The second memorable thing he told us was “The greatest threat to society is neither capitalism nor socialism nor communism. The greatest threat to society is somnambulism.” He claimed that no less than Chairman Mao had uttered those words, although I’ve never been able to verify it. But it sounds like something an ardent communist would say. In fact, it sounds like something an ardent Catholic would say. In fact, let me say it: our social decline over the last sixty years is due to the fact that most of us have been sleepwalking.
I mean, we have become fat, lazy, and passive. Since FDR began expanding the federal government in the 1930s, most Americans have become more or less wards of the state. Local governments followed the federal government’s expansion, and now an impenetrable bureaucracy suffocates almost every aspect of our lives. If I want to paint stripes on my parking lot, or cut a branch off a tree, or hire a part-time assistant, or buy a pack of gum: some level of government has a say in that. We've got to get permission for everything we do, and that generally suffocates individual initiative.
The Church herself (at least in her human dimension) has mimicked the federal government. Despite Pope Francis’ claims to “decentralize” the Church, the Vatican has ramped up control to unprecedented levels (enabled by current technologies). A priest friend who works in the Vatican tells me how everyone is on edge in Rome these days, afraid of saying or doing something that will “make Francis upset.” The Vatican wants to know everything everyone is doing and thinking at all times. Local church offices are not far behind. Budgets swell as diocesan chanceries hire more and more employees to exercise more and more administrative control of parishes, schools, and every aspect of Church life.

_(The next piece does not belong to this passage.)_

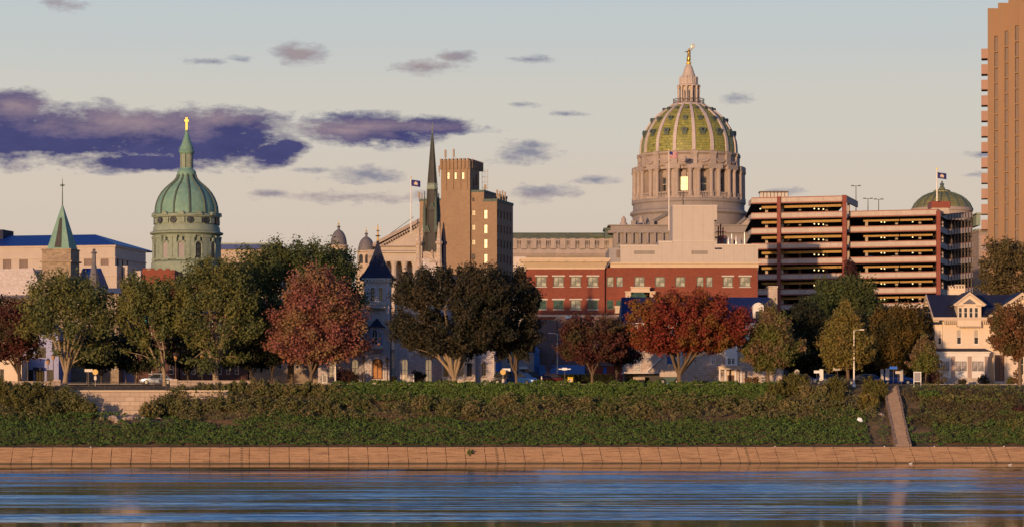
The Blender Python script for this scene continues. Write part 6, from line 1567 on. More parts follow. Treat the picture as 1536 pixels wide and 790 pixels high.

The general effect of centralization and government control is … somnambulism. In the Church, the greatest problem with clergy is not infidelity or criminal behavior. The problem is passivity. Most clergy have little initiative or apostolic zeal. Precisely when the Church is under increasing attack, priests and bishops are doing almost nothing to defend her. Most Church leaders have contented themselves with managed decline; most priests spend most of their time in their rooms, and most bishops spend most of their time in meetings. Pope Francis has ordered every diocese and every parish and every Catholic to spend the next two years in meetings about how to have meetings (the unfortunate “Synod on synodality,” or “Meeting on meetings”). As with the ordinary American Joe, who has been trained over the last fifty years to eat, watch TV, and let the government do the thinking for him, so Catholic clergy have largely given up on evangelizing the culture. Most clergy watch the same soft-porn shows every night that most Americans watch, and many clergy are addicted to the same hard-porn to which many Americans are addicted.
Most of us are sleepwalking, but there is one who never sleeps. And there is One who never sleeps either. The dark powers never sleep, but neither does the Lord God Almighty. In the end, the battle is between the “powers of the air,” and in the end the Immaculate Heart will triumph. But we have our little part to play in history’s great drama. If most of us are sleepwalking, then most of us will be lost. Most of us, to a large degree, are already dead. God did not create us to die. He came that we might have life, and have it abundantly. In the words of Mother Teresa, “God created us for greater things: to love and to be loved.” So jump out of bed every morning ready to work for the love of God and love of neighbor!